La conmemoración próxima, el día 6 de diciembre, de los cuarenta años de la Constitución de 1978, invita a meditar acerca del preámbulo de nuestra Carta Magna y su grado de realización en la  vida social y política. En su seno encontramos los valores  que conforman la sustancia constitucional y la matriz de dónde surge el espíritu constitucional, el centro de donde procede el dinamismo y las virtualidades de la Constitución. En efecto, en el preámbulo de la Constitución encontramos ese conjunto de valores o de pautas que dan sentido a todo el texto constitucional y que deben impregnar el régimen jurídico y el orden social colectivo. Es decir, son las directrices que deben guiar nuestra vida política, no sólo la de los partidos, la de todos los españoles, nuestra vida cívica.
 
 
En el preámbulo  se señalan en primer lugar la justicia, la libertad y a seguridad como los tres valores constitucionales más importantes. En la idea de justicia late la convicción de que hay algo debido al hombre, al ser humano.
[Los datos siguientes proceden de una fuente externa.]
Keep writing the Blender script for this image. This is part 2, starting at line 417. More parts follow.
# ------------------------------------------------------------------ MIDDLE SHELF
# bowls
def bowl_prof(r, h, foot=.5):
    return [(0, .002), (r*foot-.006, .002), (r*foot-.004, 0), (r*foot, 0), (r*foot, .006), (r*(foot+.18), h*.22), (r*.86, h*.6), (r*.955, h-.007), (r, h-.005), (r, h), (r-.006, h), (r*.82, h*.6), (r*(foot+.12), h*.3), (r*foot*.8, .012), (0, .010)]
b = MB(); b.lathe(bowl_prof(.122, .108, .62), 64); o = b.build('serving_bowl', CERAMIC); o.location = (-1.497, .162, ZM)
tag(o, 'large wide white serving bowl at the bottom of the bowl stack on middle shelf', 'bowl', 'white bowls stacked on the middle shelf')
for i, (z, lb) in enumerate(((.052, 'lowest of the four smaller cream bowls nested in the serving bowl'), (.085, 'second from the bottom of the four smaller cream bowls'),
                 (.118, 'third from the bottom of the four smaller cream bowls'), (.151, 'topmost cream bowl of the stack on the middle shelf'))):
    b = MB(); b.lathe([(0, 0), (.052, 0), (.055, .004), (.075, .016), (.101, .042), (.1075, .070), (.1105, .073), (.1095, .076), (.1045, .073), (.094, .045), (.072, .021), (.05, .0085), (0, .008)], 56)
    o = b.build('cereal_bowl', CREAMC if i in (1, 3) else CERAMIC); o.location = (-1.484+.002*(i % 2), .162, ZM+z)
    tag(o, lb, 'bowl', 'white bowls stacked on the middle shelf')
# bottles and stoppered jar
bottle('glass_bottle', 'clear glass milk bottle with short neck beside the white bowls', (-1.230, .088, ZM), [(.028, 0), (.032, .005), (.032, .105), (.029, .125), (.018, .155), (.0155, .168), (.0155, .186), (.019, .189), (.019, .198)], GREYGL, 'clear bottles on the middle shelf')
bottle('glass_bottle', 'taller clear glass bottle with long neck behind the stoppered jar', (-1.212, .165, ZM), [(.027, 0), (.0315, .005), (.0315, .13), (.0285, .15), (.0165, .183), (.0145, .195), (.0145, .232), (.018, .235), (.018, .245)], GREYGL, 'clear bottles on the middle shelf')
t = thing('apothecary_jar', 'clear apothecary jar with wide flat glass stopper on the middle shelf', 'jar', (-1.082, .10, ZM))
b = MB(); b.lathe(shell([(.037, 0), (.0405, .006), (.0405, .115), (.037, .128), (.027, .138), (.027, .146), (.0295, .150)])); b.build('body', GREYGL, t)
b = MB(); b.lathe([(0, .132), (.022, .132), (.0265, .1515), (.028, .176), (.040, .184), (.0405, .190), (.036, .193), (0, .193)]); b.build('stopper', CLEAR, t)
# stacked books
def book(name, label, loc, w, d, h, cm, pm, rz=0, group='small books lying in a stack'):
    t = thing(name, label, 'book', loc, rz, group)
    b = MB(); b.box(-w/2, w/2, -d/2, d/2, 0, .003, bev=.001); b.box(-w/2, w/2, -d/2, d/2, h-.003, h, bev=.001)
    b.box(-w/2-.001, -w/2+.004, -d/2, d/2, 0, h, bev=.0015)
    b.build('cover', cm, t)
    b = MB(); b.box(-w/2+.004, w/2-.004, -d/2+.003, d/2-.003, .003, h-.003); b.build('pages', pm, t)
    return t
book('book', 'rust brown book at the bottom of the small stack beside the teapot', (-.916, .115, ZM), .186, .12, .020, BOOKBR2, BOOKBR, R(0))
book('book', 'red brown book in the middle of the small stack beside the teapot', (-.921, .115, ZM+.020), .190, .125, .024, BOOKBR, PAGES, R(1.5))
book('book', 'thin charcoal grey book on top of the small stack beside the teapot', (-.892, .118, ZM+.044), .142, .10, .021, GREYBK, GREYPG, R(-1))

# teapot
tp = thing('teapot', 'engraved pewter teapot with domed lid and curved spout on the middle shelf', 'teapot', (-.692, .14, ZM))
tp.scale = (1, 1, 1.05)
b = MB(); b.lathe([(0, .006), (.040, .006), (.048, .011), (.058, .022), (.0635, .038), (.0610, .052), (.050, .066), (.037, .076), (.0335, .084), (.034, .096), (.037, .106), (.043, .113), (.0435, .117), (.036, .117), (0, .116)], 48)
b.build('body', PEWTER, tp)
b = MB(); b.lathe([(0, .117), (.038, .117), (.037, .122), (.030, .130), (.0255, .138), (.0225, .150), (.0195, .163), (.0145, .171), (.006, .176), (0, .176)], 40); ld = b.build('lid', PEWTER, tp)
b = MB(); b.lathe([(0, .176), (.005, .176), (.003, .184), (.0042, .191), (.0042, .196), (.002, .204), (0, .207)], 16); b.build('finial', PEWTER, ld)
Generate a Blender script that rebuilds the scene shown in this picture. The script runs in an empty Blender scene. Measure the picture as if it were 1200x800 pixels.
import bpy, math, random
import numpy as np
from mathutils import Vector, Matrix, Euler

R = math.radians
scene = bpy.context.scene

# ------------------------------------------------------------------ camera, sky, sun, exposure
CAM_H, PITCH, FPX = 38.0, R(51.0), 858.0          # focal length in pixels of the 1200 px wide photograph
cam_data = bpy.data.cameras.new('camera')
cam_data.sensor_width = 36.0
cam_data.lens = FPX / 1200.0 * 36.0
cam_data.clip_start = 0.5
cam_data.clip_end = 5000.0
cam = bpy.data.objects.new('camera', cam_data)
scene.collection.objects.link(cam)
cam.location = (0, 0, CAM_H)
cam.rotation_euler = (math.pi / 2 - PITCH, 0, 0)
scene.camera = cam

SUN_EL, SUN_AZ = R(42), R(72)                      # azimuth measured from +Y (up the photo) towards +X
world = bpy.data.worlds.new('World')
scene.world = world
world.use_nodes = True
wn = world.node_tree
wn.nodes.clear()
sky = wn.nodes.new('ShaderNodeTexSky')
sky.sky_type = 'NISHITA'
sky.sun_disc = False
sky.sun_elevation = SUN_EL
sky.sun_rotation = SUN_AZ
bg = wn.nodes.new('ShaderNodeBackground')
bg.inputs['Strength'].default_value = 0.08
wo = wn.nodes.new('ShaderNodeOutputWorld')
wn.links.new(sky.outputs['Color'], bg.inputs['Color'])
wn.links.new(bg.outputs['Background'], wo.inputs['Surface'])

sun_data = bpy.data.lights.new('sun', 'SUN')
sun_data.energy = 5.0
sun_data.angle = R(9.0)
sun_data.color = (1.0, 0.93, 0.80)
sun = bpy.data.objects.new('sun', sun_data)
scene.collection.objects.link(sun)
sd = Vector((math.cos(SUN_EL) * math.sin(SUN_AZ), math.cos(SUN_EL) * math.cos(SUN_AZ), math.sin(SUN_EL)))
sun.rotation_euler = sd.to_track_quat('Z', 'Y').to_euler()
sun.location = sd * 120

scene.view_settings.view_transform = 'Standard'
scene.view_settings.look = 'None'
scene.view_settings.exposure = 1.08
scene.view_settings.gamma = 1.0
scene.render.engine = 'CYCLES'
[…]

Por encima de consideraciones sociológicas o históricas, más allá de valoraciones económicas o de utilidad, el hombre, el ser humano se yergue ante el Estado, ante cualquier poder, con un carácter que me atrevo a calificar de absoluto: esta mujer, este hombre, son lo inviolable; el poder, la ley, el Estado democráticos, se derrumbarán si no fueren respetados. En la preeminencia de la libertad se está expresando la dignidad del hombre, constructor de su propia existencia personal solidaria –escribo solidaria porque creo que no es posible concebir la existencia personal de otra manera-. Y finalmente, la seguridad, como condición para un orden de justicia y para el desarrollo de la libertad, y que cuando se encuentra en equilibrio dinámico con ellas, produce el fruto apetecido de la paz.
 
El segundo de los principios señalados en el preámbulo constitucional, siguiendo una vieja tradición del primer constitucionalismo del siglo pasado –una tradición cargada de profundo significado-, es el principio de legalidad. La ley es la expresión de la voluntad popular. La soberanía nacional se manifiesta a través de la ley. El principio de legalidad no significa otra cosa que respeto a la ley, respeto al proceso de su emanación democrática, y sometimiento a la ley, respeto a su mandato, que es el del pueblo.
 
En virtud del principio de legalidad el Estado de Derecho sustituye definitivamente a un modo arbitrario de entender el poder. El ejercicio de los poderes públicos debe realizarse en virtud de habilitaciones legales. Todos, ciudadanos y poderes públicos, están sujetos –así lo explicita el artículo 9 de la Carta Magna- a la Constitución y al resto del Ordenamiento jurídico.
 
 
No podía ser de otra manera si la justicia, la libertad y la paz son los principios supremos que deben impregnar y orientar nuestro ordenamiento jurídico y político. Respetar la ley, la ley democrática, emanada del pueblo y establecida para hacer realidad aquellos grandes principios, es respetar la dignidad de las personas, los derechos inviolables que les son inherentes, el libre desarrollo de sus existencias personales, y su condición social.
 
El Estado de Derecho, el principio de legalidad, el imperio de la ley como expresión de la voluntad general, deben, pues, enmarcarse en el contexto de otros principios superiores que le dan sentido, que le proporcionan su adecuado alcance constitucional. No hacerlo así supondría caer en una interpretación mecánica y ordenancista del sistema jurídico y político, privando a la ley de su capacidad promotora de la dignidad del ciudadano. Y una ley que en su aplicación no respeta y promueve efectivamente la condición humana –en todas sus dimensiones- de cada ciudadano, o es inútil o es injusta. No es democrática.